When you put the skill sets of both police and firefighters together, you can do anything, McCaw said.

As a fire marshal, Smith had to communicate well with everyone he was working with and he is able to use these communication skills at school if there are ever emergencies, he said. From his time in the fire department, he can now calm people down during an emergency while aiding the person in distress, he said.

As a former firefighter, Smyth has worked with or at least knows many of the current firemen in the area and is able to communicate with them well, he said.

Clancy was a sergeant in the NYPD, which allowed him to build managerial experience and learn to plan for large scale events, he said.

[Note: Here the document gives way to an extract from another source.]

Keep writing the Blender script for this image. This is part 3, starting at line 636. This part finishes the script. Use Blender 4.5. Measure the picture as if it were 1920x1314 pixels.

McCaw also had to learn how to manage both people and events as a captain in the NYPD and is now able to manage events with an eye for safety, he said.

Being a fireman allowed Smyth to learn how to stay calm during new situations and prioritize what is important, he said. He also learned how to take and give advice in a gracious manner, Smyth said.

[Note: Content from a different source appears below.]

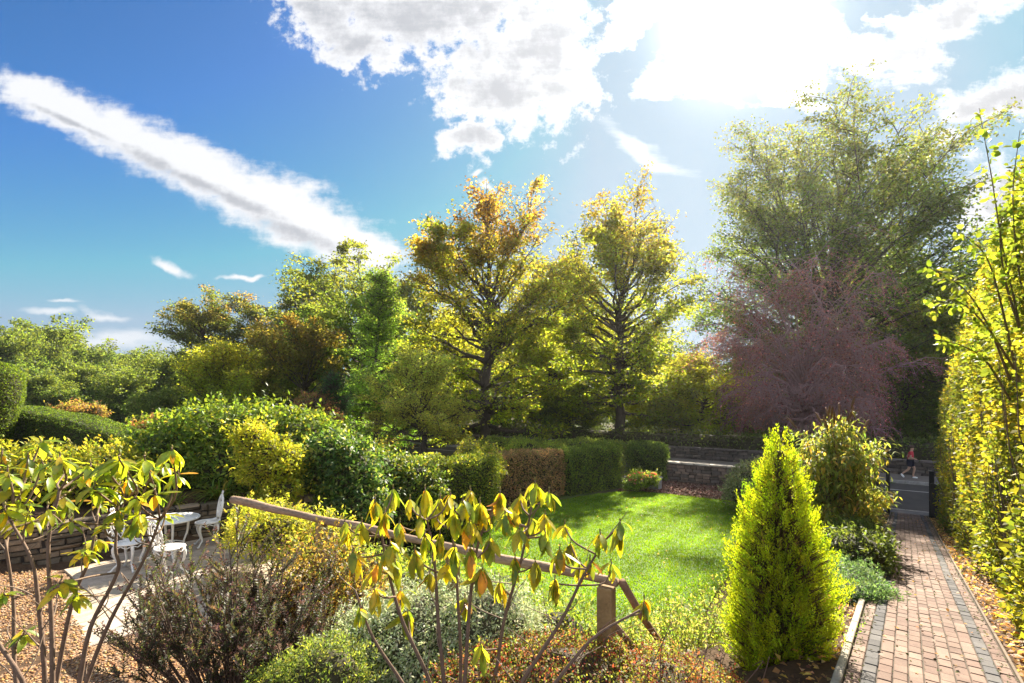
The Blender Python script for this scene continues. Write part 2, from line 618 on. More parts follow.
def ground_raw(xy):
    xy = np.atleast_2d(xy)
    out = np.empty(len(xy))
    for i in range(0, len(xy), 4000):
        d2 = ((xy[i:i + 4000, None, :] - ctrl[None, :, :2]) ** 2).sum(-1) + 0.04
        w = d2 ** -1.9
        out[i:i + 4000] = (w * ctrl[:, 2]).sum(1) / w.sum(1)
    return out


def ground(xy):
    xy = np.atleast_2d(np.asarray(xy, float))
    z = ground_raw(xy)
    rel = xy - O2
    s, w = rel @ D2, rel @ N2
    m = (s > -3) & (s < S_GATE + 0.6) & (w > -0.3) & (w < 1.45)
    z[m] = path_z(s[m]) - 0.06
    q = s - S_GATE
    m = (q >= 0.0) & (q < 9.0)
    z[m] = np.minimum(z[m], road_z(q[m]) - 0.06)
    c = LAWN_S.mean(0)
    m = inside(c + (LAWN_S - c) * 1.04, xy)
    z[m] = LAWN_Z - 0.05
    c = PATIO.mean(0)
    m = inside(c + (PATIO - c) * 1.08, xy)
    z[m] = PATIO_Z - 0.05
    return z


def gz(x, y):
    return float(ground([(x, y)])[0])


def build_terrain():
    xs = np.unique(np.concatenate([np.arange(-14, 20, 0.3), np.linspace(-330, -14, 30), np.linspace(20, 400, 32)]))
    ys = np.unique(np.concatenate([np.arange(-1, 31, 0.3), np.linspace(-60, -1, 12), np.linspace(31, 420, 36)]))
    X, Y = np.meshgrid(xs, ys)
    p = np.stack([X.ravel(), Y.ravel()], 1)
    z = ground(p)
    far = np.hypot(p[:, 0], p[:, 1])
    z += np.where(far > 18, 0, 0.03 * lownoise(np.c_[p, z * 0], 3.0, 3))
    z += 26 * np.clip((far - 120) / 450, 0, 1) ** 1.3          # the valley sides
    nx, ny = len(xs), len(ys)
    i = np.arange(nx * ny).reshape(ny, nx)
    q = np.stack([i[:-1, :-1], i[:-1, 1:], i[1:, 1:], i[1:, :-1]], -1).reshape(-1, 4)
    soil = np.array([0.075, 0.048, 0.03])
    green = np.array([0.055, 0.085, 0.02])
    k = np.clip(0.5 + 1.2 * lownoise(np.c_[p, z * 0], 0.35, 9), 0, 1) * np.clip((far - 14) / 10, 0, 1)
    col = soil + (green - soil) * k[:, None]
    mb = MB().add(np.c_[p, z], [q], col)
    o = mb.build('ground', SOIL)
    tag(o, kind='structure')


build_terrain()


def sheet(name, poly, z, m, col, kind='structure', cell=0.25):
    """flat sheet over a polygon, fan of a fine outline"""
    c = poly.mean(0)
    rings = [1.0, 0.97, 0.85, 0.65, 0.4, 0.15]
    V = np.concatenate([np.c_[c + (poly - c) * r, np.full(len(poly), z)] for r in rings] + [[(*c, z)]])
    n = len(poly)
    fs, tr = [], []
    for k in range(len(rings) - 1):
        for i in range(n):
            j = (i + 1) % n
            fs.append([k * n + i, k * n + j, (k + 1) * n + j, (k + 1) * n + i])
    k = len(rings) - 1
    for i in range(n):
        tr.append([k * n + i, k * n + (i + 1) % n, len(V) - 1])
    mb = MB().add(V, [np.array(fs), np.array(tr)], col)
    return tag(mb.build(name, m), kind=kind)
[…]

Along with the experiences that service members took away from the force, they also came away with many life lessons.

“Surround yourself with good people. It helps,” Clancy said.

“You have to communicate and you have to be able to understand,” Delvalle said. “If you don’t understand, you have to ask questions,” she said.

Delvalle treated the inmates that she worked with on Rikers Island “like human beings” and unlike many other officers, she allowed the inmates to call her “Ms. D” instead of CO (Corrections Officer), she said. She spoke Spanish in her home growing up, so she used Spanish to communicate with people who were native Spanish speakers themselves, she said.

“Your decisions have consequences,” O’Sullivan said. “That one decision that you make could really dictate the outcome of many years to come in your life,” he said.

As McCaw moved up the ranks from police officer to Captain, he was able to learn how to be a better leader from people that he respected, he said. He incorporated aspects of other people’s leadership styles into his own, and made sure not to make the same mistakes as leaders that he did not respect, he said.

Clancy believes in treating people with respect, and finds that being respectful makes interactions with other people easier, he said. “If you’re decent to people, they’ll be decent back for the most part,” he said.